Even the conclusion of the Supreme Court’s oral arguments on the petitions challenging three straight national budgets from 2024 ended in frustration over securing documents that are well-guarded in the vaults of the House of Representatives.
Associate Justice Benjamin Caguioa had asked, at an earlier hearing, for the paper trail behind the Bicameral Conference Committee’s (Bicam) decision to raise 2024 Unprogrammed Appropriations (UA) from P281.9 billion in the National Expenditure Program to P731.4 billion in the enacted General Appropriations Act (GAA).
Caguioa sought from Solicitor General Darlene Berberabe the worksheets, spreadsheets and background calculations. He wanted to know, program by program, what was inserted, what was cut, what moved from programmed to unprogrammed status, and why.
The Office of the Solicitor General came back empty-handed. It had the Bicam report. It had a joint explanation of differences from the House and the Senate. That was all. Congress’s own rules, counsel explained, required only those two documents. Nothing more exists, or so Congress told the lawyers who told the Court.
Caguioa was not satisfied with second-hand assurances. He ordered the House and the Senate to file sworn compliance — under oath — stating plainly whether the requested records existed.
If they don’t exist, Congress must say so under oath. If they exist but Congress won’t hand them over, Congress must say so too, under oath.
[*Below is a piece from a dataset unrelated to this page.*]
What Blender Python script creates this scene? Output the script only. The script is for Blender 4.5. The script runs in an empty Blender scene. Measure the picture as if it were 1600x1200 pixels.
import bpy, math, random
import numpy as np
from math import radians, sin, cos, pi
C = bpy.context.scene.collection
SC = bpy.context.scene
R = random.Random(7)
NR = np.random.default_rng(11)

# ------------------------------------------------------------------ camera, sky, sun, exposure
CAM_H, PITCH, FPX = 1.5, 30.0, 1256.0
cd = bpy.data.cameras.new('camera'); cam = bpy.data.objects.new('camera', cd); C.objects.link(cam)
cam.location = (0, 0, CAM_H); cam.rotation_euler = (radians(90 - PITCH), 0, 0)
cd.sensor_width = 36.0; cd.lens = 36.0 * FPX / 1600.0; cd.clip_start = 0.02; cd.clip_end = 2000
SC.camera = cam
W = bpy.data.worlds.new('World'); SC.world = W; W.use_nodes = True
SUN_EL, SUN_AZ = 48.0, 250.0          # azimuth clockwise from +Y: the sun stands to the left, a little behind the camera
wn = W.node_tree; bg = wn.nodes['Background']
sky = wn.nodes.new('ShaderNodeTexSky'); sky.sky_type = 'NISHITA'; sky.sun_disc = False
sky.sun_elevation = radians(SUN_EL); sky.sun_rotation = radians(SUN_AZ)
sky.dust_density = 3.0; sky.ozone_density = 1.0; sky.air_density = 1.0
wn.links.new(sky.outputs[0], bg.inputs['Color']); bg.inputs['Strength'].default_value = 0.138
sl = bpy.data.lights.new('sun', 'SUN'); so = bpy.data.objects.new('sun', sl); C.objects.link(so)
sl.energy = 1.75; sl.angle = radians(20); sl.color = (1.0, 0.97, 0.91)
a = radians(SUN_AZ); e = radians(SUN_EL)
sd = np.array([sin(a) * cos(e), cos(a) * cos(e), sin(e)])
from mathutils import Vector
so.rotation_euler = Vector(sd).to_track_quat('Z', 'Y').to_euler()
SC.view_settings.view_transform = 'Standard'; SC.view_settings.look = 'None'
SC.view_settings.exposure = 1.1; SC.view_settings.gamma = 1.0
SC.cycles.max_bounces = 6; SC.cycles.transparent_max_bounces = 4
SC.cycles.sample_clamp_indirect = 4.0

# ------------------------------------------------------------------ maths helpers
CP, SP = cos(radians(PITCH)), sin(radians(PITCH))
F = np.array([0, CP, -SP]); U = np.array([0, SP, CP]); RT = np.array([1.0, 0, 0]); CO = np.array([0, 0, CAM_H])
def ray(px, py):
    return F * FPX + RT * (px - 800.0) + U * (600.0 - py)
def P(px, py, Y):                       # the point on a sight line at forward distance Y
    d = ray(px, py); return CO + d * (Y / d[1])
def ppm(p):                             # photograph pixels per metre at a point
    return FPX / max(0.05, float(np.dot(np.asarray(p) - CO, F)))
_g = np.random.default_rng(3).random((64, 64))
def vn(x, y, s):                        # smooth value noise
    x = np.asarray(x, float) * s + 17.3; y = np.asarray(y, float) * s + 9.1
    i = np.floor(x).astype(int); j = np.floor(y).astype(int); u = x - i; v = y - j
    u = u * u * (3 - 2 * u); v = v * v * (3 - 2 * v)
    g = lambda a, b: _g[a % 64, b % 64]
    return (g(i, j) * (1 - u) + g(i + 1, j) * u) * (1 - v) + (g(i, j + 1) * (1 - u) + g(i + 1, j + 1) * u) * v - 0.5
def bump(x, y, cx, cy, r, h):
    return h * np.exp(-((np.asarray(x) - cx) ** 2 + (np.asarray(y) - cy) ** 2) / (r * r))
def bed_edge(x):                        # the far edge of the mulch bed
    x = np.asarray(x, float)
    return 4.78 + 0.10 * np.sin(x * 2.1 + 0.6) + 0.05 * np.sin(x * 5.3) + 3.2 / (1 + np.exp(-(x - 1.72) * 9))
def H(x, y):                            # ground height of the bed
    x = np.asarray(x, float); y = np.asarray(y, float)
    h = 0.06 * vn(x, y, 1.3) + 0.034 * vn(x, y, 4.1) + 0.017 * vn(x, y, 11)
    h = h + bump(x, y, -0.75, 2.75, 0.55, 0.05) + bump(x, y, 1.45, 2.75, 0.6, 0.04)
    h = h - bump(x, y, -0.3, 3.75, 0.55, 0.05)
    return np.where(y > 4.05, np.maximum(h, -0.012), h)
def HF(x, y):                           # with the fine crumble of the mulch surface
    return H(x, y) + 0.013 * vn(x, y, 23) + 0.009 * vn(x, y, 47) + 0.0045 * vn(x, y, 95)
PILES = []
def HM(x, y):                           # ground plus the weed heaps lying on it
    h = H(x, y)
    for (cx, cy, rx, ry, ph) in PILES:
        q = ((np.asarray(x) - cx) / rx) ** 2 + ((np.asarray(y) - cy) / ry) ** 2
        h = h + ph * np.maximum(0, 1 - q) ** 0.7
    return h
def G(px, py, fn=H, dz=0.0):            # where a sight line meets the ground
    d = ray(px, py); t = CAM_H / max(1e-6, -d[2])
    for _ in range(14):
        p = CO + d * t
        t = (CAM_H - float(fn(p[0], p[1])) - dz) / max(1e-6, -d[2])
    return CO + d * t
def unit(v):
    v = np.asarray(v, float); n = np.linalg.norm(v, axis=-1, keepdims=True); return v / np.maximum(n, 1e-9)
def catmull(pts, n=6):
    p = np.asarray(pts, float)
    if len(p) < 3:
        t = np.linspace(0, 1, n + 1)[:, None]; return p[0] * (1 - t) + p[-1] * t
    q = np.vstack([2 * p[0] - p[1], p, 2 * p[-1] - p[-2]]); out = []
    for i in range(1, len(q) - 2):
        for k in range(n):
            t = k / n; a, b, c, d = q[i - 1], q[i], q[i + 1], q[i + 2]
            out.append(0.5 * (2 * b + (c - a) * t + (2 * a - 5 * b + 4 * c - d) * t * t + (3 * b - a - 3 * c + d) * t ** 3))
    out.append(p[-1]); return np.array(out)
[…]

“I want to hear it from the horse’s mouth,” he said. Not from counsel relaying a conversation with the leadership. From Congress itself, on the record, with the weight of perjury behind it.
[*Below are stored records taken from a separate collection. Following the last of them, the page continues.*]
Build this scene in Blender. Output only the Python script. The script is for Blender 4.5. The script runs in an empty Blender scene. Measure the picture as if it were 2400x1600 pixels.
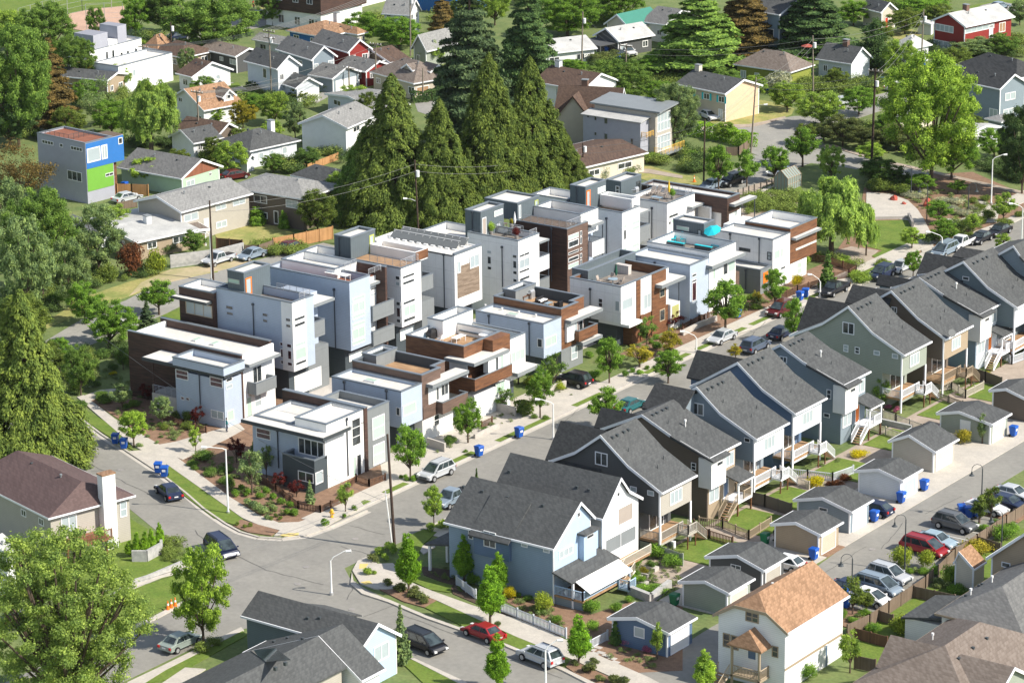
import bpy,math,random
from math import sin,cos,radians,pi,hypot,atan2
F,PITCH,ROLL,AZ,H=7290.,radians(17.13),radians(-0.665),radians(36.),118.
def cw(r,f,z):return(r*cos(AZ)-f*sin(AZ),r*sin(AZ)+f*cos(AZ),z)
def vadd(a,b,k=1.):return(a[0]+b[0]*k,a[1]+b[1]*k,a[2]+b[2]*k)
def dot(a,b):return a[0]*b[0]+a[1]*b[1]+a[2]*b[2]
def cross(a,b):return(a[1]*b[2]-a[2]*b[1],a[2]*b[0]-a[0]*b[2],a[0]*b[1]-a[1]*b[0])
CAM=cw(0,-H/math.tan(PITCH),H)
FWD=cw(0,cos(PITCH),-sin(PITCH));RT0=cw(1,0,0);UP0=cross(RT0,FWD)
RT=vadd((RT0[0]*cos(ROLL),RT0[1]*cos(ROLL),RT0[2]*cos(ROLL)),UP0,sin(ROLL))
UP=vadd((UP0[0]*cos(ROLL),UP0[1]*cos(ROLL),UP0[2]*cos(ROLL)),RT0,-sin(ROLL))
S=bpy.context.scene
camd=bpy.data.cameras.new('camera');cam=bpy.data.objects.new('camera',camd);S.collection.objects.link(cam)
from mathutils import Matrix,Vector
m=Matrix((RT,UP,(-FWD[0],-FWD[1],-FWD[2]))).transposed().to_4x4();m.translation=CAM
cam.matrix_world=m
camd.sensor_width=36;camd.lens=36*F/2400.;camd.clip_end=6000;camd.clip_start=1
S.camera=cam
SUN_EL=radians(41);SUN_D=(0.972,0.235)
W=bpy.data.worlds.new('World');S.world=W;W.use_nodes=True
nt=W.node_tree;sky=nt.nodes.new('ShaderNodeTexSky');sky.sky_type='NISHITA';sky.sun_disc=False
sky.sun_elevation=SUN_EL;sky.sun_rotation=atan2(SUN_D[0],SUN_D[1]);sky.air_density=1.0;sky.dust_density=0.6
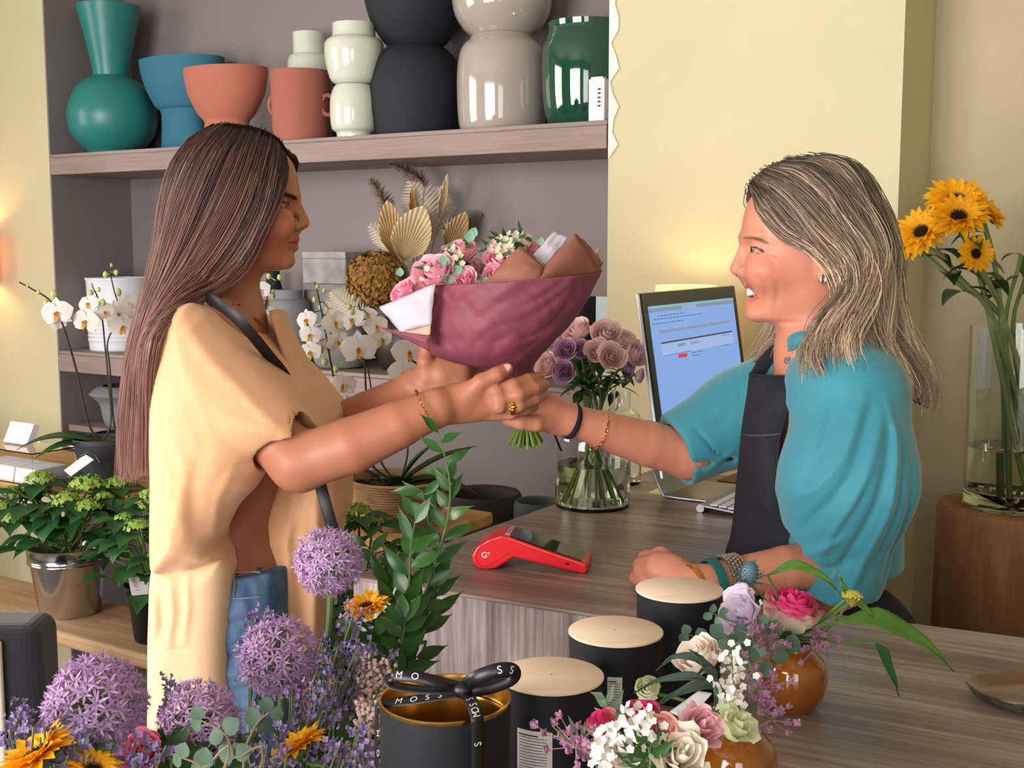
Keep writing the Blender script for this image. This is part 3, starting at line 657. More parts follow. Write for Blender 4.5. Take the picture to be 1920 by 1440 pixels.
sbox(0, .915, 1, .93, 'window_shadow', '#1c2b55'); sbox(0, .93, 1, 1, 'dock_background', '#0e2a60')
mb = MB()
for u0, v0, n_ in ((.08, .08, 9), (.04, .105, 16), (.02, .14, 10), (.4, .33, 3), (.4, .345, 4), (.4, .42, 4), (.4, .445, 3), (.8, .32, 3), (.78, .41, 3)):
    for i in range(n_):
        u = u0+i*.034; mb.box((sx0+SW*u, -.0081, sz1-SH*(v0+.006)), (sx0+SW*(u+.022), -.0077, sz1-SH*v0), Mm)
mb.build('text_lines', mat('screen_text', '#111111', .5, emit='#4a6299', estr=.7), scr, smooth=False)
mb = MB()
for i, c in enumerate(('#3f8df0', '#e8553a', '#c9cfdc', '#ece6c8', '#4b90e8', '#d84f53', '#56b35a', '#e6c94a', '#d5d9e2', '#8460c9')):
    b_ = MB(); u = .1+i*.082; b_.box((sx0+SW*u, -.0083, sz1-SH*.99), (sx0+SW*(u+.055), -.0077, sz1-SH*.945), Mm); b_.build('dock_icon', mat('icon_%d' % i, '#050505', .3, emit=c, estr=.8), scr, smooth=False)
# stand: a bent sheet of aluminium
MR = wmat(mroot); mb = MB(); prof = crv([(0, .062, zb+.17), (0, .085, zb+.10), (0, .10, .07), (0, .08, .012), (0, .06, .0045), (0, -.02, .004), (0, -.115, .0035)], 5)
mb.grid([[MR @ Vector((sx, p.y, p.z)) for p in prof] for sx in (-.095, .095)]); o = mb.build('stand', M_alu, mroot); solid(o, .005); bevel(o, .002)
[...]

Either the paperwork behind a P450-billion swing in the budget never existed or it exists, and Congress has been withholding it from the Court reviewing its constitutionality.
The Department of Budget and Management (DBM) did not fare much better. Its own comparisons run at the agency and sectoral levels, not per program, activity, and project.
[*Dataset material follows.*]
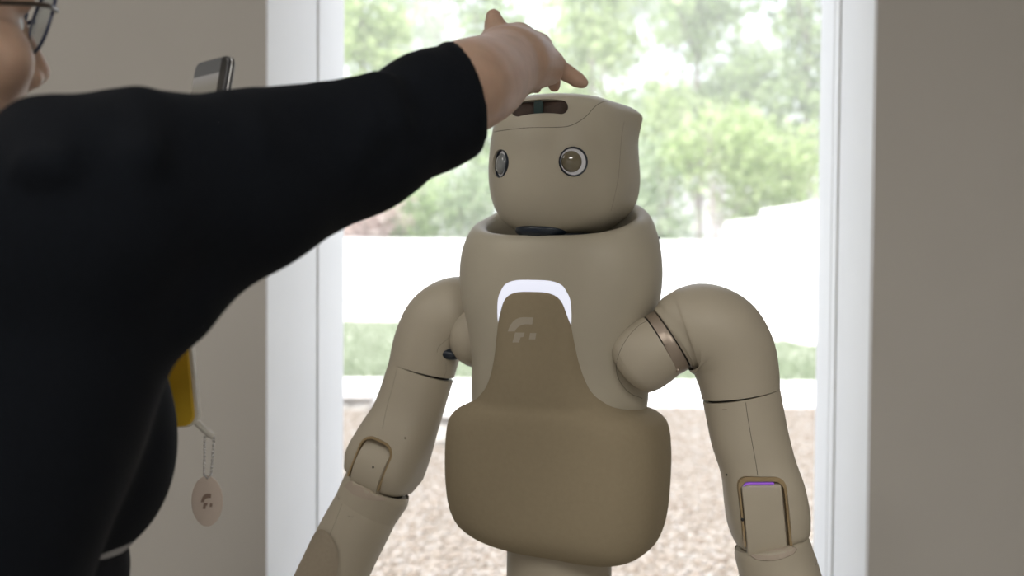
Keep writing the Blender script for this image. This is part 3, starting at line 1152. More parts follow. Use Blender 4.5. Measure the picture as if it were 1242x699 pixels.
# sensor window in the slot
win = extrude_outline([p + inward * 0.0022 for p in slot_pts], inward * 0.004)
sw_ = link('sensor_window', win, M_sensor, head, smooth=0)
lp = pill(652, 124.5, 652, 138.0, 5.2, 6)
link('sensor_lens', extrude_outline([hit(bv0, *p)[0] + inward * 0.0018 for p in lp], inward * 0.003), M_teal, sw_, smooth=0)
rimb = bmesh.new()
for a_, b_ in zip(slot_pts, slot_pts[1:] + slot_pts[:1]):
    if (a_ - b_).length > 1e-5:
        Tube([(a_ + inward * .0012, .0007), (b_ + inward * .0012, .0007)], world=True, sub=1, seg=6).bm(rimb)
link('slot_rim', rimb, M_seam, head)
for i, (p, n) in enumerate(eyes):
    q = n.to_track_quat('Z', 'Y').to_matrix()
    q4 = Matrix.Translation(p) @ q.to_4x4()
    rb = bmesh.new()           # dark socket rim
    for k in range(48):
        a0, a1 = 2 * PI * k / 48, 2 * PI * (k + 1) / 48
        sec = [(ER * 1.03, .0004), (ER * 1.0, .0012), (ER * .93, .0008), (ER * .90, -.004), (ER * 1.03, -.004)]
        for u in range(len(sec)):
            (r1, z1), (r2, z2) = sec[u], sec[(u + 1) % len(sec)]
            rb.faces.new([rb.verts.new(q4 @ Vector((r_ * math.cos(a_), r_ * math.sin(a_), z_))) for r_, z_, a_ in
                          ((r1, z1, a0), (r1, z1, a1), (r2, z2, a1), (r2, z2, a0))])
    bmesh.ops.remove_doubles(rb, verts=rb.verts, dist=1e-6)
    bmesh.ops.recalc_face_normals(rb, faces=rb.faces)
    eye = link('eye', rb, M_navy, head)
    eye['label'] = 'round lens eye'
    wd = bmesh.new()  # pale disc: doorway reflection in the eye, put in as colour
    bmesh.ops.create_cone(wd, cap_ends=True, segments=48, radius1=ER * .93, radius2=ER * .93, depth=0.002, matrix=q4 @ Matrix.Translation((0, 0, -.0025)))
    link('eye_ring', wd, M_eyeglint, eye)
    sh = Vector((0, 0, 0)) + (HRT - n * HRT.dot(n)).normalized() * (-.0022)
    ib = ellipsoid(p + sh - n * .0015, (ER * .74, ER * .74, ER * .34), q, seg=40, rings=24)
    link('eye_lens', ib, M_iris if i == 0 else M_iris2, eye)

link('head_seam', ribbon(head_bvh, [(599, 160), (612, 158), (640, 155), (672, 154.5), (690, 153), (703, 147), (713, 139), (720, 131), (728, 125), (740, 121.5)], 0.0007), M_seam, head, smooth=0)
link('side_seam', ribbon(head_bvh, [(757, 148), (754, 165), (752, 190), (750, 215), (745, 240), (741, 256)], 0.0005), M_softseam, head, smooth=0)
# dark neck showing under the chin
ng = bmesh.new()
Tube([(TH(0, 10, 262), .040), (TH(0, 6, 285), .048), (TH(0, 0, 310), .052), (TH(0, 0, 345), .055)], world=True, sub=4, seg=32).bm(ng)
neck = link('neck', ng, M_navy, robot)
cg = ellipsoid(CHIN, (.0372, .031, .0142), AXHD)
link('chin_joint', cg, M_navy, head)
pp = at(797.5, 289, RD)
link('side_knob', ellipsoid(pp + Vector((0.0005, .0, 0)), (.003, .003, .0025), seg=12, rings=8), M_core, chest)

# ---- logo on the breast
LOGO = [[(210, 480), (217, 458), (228, 436), (246, 410), (268, 392), (295, 381), (325, 378), (390, 380), (383, 430), (335, 428), (305, 435), (283, 448), (268, 463), (262, 479)],
        [(262, 487), (330, 487), (321, 518), (301, 521), (289, 557), (243, 557)],
        [(368, 490), (412, 490), (405, 535), (360, 535)]]
ab_bvh = bvh_of([abdomen])
link('logo', decal(ab_bvh, [[(580 + x_ / 5.83, 320 + y_ / 5.83) for x_, y_ in p] for p in LOGO]), M_logo, abdomen, smooth=0)

# ---- near (viewer's right) arm
AD = 1.635
arm = {}
hous = Tube([(770, 440, AD + .006, 42), (777, 435, AD + .003, 43.5), (790, 427, AD, 43), (801.5, 420.2, AD, 41)], end0=.42)
ho_o = link('shoulder_housing', hous.bm(), M_arm, robot)
link('housing_seam', ribbon(bvh_of([chest, ho_o, abdomen]), [(788, 388), (775, 395), (761, 410), (750.5, 430), (747.5, 448), (752.5, 464), (764, 477), (779, 483.5)], 0.0006), M_seam, ho_o, smooth=0)
link('shoulder_core', tube([(770, 438, AD, 36), (816, 411.5, AD, 38), (832, 402, AD, 40)]), M_core, robot)
band = link('shoulder_band', tube([(802.6, 419.5, AD, 39.5), (803.4, 419.1, AD, 40.8), (813.4, 413.1, AD, 41.0), (814.2, 412.6, AD, 39.5)], sub=2, seg=64), M_bronze, robot)
b_bvh = bvh_of([band])
sc_p, sc_n = hit(b_bvh, 822, 449)
link('band_screw', ellipsoid(sc_p, (.0032, .0032, .0032), seg=12, rings=8), M_bronze, band)
shell = Tube([(816.0, 411.6, AD, 41.2), (820.5, 408.8, AD, 45.5), (832, 403, AD, 51.5), (851, 399, AD - .003, 55.5), (872, 408, AD - .004, 55.5), (887, 428, AD - .004, 53), (894.5, 452, AD - .004, 50), (898.6, 477.2, AD - .004, 47.4)])
sh_o = link('shoulder_shell', shell.bm(), M_arm, robot, smooth=60)
link('arm_core', tube([(893, 455, AD - .004, 40), (905, 520, AD - .006, 38), (915, 560, AD - .006, 30)]), M_core, robot)
# upper arm with a forked elbow
uw = [(898.9, 479.0, AD - .004, 47.2), (903, 500, AD - .004, 47.0), (909, 530, AD - .006, 46.6), (919, 566, AD - .008, 45.0), (926.5, 598, AD - .010, 48.0), (931.5, 628, AD - .010, 48.5), (935, 647, AD - .010, 45.5)]
ua = Tube(uw, seg=96, end1=.42, sq=(2, 2, 2.1, 2.5, 3.0, 3.2, 3.2))


def slot_outline(pts_px, D):
    return [at(x_, y_, D) for x_, y_ in pts_px]


def arch(x0, x1, ytop, ybot, r, tilt=0.0, k=8):
    """inverted-U outline in pixels, open end carried down past ybot; tilt shears x with y"""
    out = [(x0 + (ybot - ytop) * tilt, ybot)]
    for i in range(k + 1):
        a_ = PI - (PI / 2) * i / k
        out.append((x0 + r + r * math.cos(a_) + (r - r * math.sin(a_)) * tilt, ytop + r - r * math.sin(a_)))
    for i in range(k + 1):
        a_ = PI / 2 - (PI / 2) * i / k
        out.append((x1 - r + r * math.cos(a_) + (r - r * math.sin(a_)) * tilt, ytop + r - r * math.sin(a_)))
    out.append((x1 + (ybot - ytop) * tilt, ybot))
    return out


o1 = arch(894.5, 953, 579, 690, 13, 0.10)
DS = AD - .010 - 46.0 * AD / FPX
cutf = extrude_outline([p - Vector((0, .05, 0)) for p in slot_outline(o1, DS)], Vector((0, .05 + .013, 0)))
ua_o = link('upper_arm', bool_diff(ua.bm(), cutf), M_arm, robot, smooth=40)
ua_bvh = bvh_of([ua_o])
# bronze liner following the cut
def liner(outer, inner, D, depth):
    bm = bmesh.new()
    A = slot_outline(outer, D)
    B = slot_outline(inner, D)
    v = Vector((0, depth, 0))
    va = [[bm.verts.new(p) for p in (a, b, b + v, a + v)] for a, b in zip(A, B)]
    for r0, r1 in zip(va, va[1:]):
        for k in range(4):
            bm.faces.new((r0[k], r0[(k + 1) % 4], r1[(k + 1) % 4], r1[k]))
    bm.faces.new(va[0])
    bm.faces.new(va[-1])
    bmesh.ops.recalc_face_normals(bm, faces=bm.faces)
    return bm


li = link('elbow_liner', liner(arch(894.5, 953, 579, 664, 13, 0.10), arch(897.2, 950.4, 584.5, 664, 11.5, 0.10), DS + .0022, .012), M_gold, ua_o, smooth=40)
vl = liner(arch(899, 949, 586, 600, 10, 0.10)[5:11], arch(899, 949, 587.8, 600, 10, 0.10)[5:11], DS + .0018, .006)
vio = link('elbow_light', vl, M_violet, li, smooth=0)
vio['label'] = 'thin violet light under the bronze arch'
# elbow drum held between the prongs
def drum(c0, c1, r_, seg=48, bev=.0015):
    ax_ = (c1 - c0).normalized()
    return tube([(c0, r_ * .96), (c0 + ax_ * bev, r_), (c1 - ax_ * bev, r_), (c1, r_ * .96)], world=True, sub=1, seg=seg)


prof = [(588, .012), (587.6, .0085), (588.2, .006), (590, .0042), (594, .0034), (606, .003), (622, .003), (638, .0034), (652, .0042), (664, .0055), (674, .007), (682, .012)]
rg = []
for x_, sh_ in ((899.6, .0012), (900.6, 0), (947.4, 0), (948.4, .0012)):
    rg.append([at(x_ + (py_ - 588) * .10, py_, DS) + Vector((0, dy_ + sh_, 0)) for py_, dy_ in prof])
bm = bmesh.new()
vv = [[bm.verts.new(p) for p in r_] for r_ in rg]
for a_, b_ in zip(vv, vv[1:]):
    for k in range(len(prof)):
        m_ = (k + 1) % len(prof)
        bm.faces.new((a_[k], a_[m_], b_[m_], b_[k]))
bm.faces.new(vv[0])
bm.faces.new(vv[-1])
bmesh.ops.recalc_face_normals(bm, faces=bm.faces)
dr_o = link('elbow_drum', bm, M_arm, robot)
link('elbow_mark', ellipsoid(at(900.5, 630.5, DS + .0015), (.0022, .0022, .0022), seg=12, rings=8), M_core, dr_o)
link('arm_seam', ribbon(ua_bvh, [(903.5, 478.5), (906, 500), (911, 530), (916.5, 560), (919, 577)], 0.0006), M_seam, ua_o, smooth=0)
link('scuff', ribbon(ua_bvh, [(876, 497), (879, 496.5), (882, 497)], 0.0005), M_softseam, ua_o, smooth=0)
link('screw_hole', ellipsoid(hit(ua_bvh, 874.5, 578)[0], (.0015, .0015, .0015), seg=8, rings=6), M_core, ua_o)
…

Caguioa instructed the DBM to produce the granular version anyway, a full NEP-to-GAA comparison identifying every increase, reduction, insertion, defunding and transfer. The DBM asked for 30 days. It got 15.
A second, quieter line of questioning went to the structural heart of the case. Article VI, Section 24 gives the House exclusive power to originate appropriations bills; the Senate may only propose or concur with amendments.
The question is whether, if the increase occurred in the Bicam that includes a Senate component, the constitutional origination requirement was violated.
There was also an attempt to shift responsibility for improperly certified “urgent” bills since only the President can certify urgency, and only a specified calamity or emergency can justify it.
Using the Philippine Health Insurance Corp. as precedent, the Court, after finding an unconstitutional fund diversion, ordered the excess to be returned through subsequent appropriations rather than unwinding the original act.
If Congress certifies under oath that granular Bicam worksheets don’t exist, that becomes its own story — a budget process that produced a P450-billion swing with no documented basis, defended after the fact by a report and an explanation of differences that were never meant to substitute for the underlying math.
If the documents do exist and surface only under judicial compulsion, it will be an indictment of the congressional leadership’s opacity.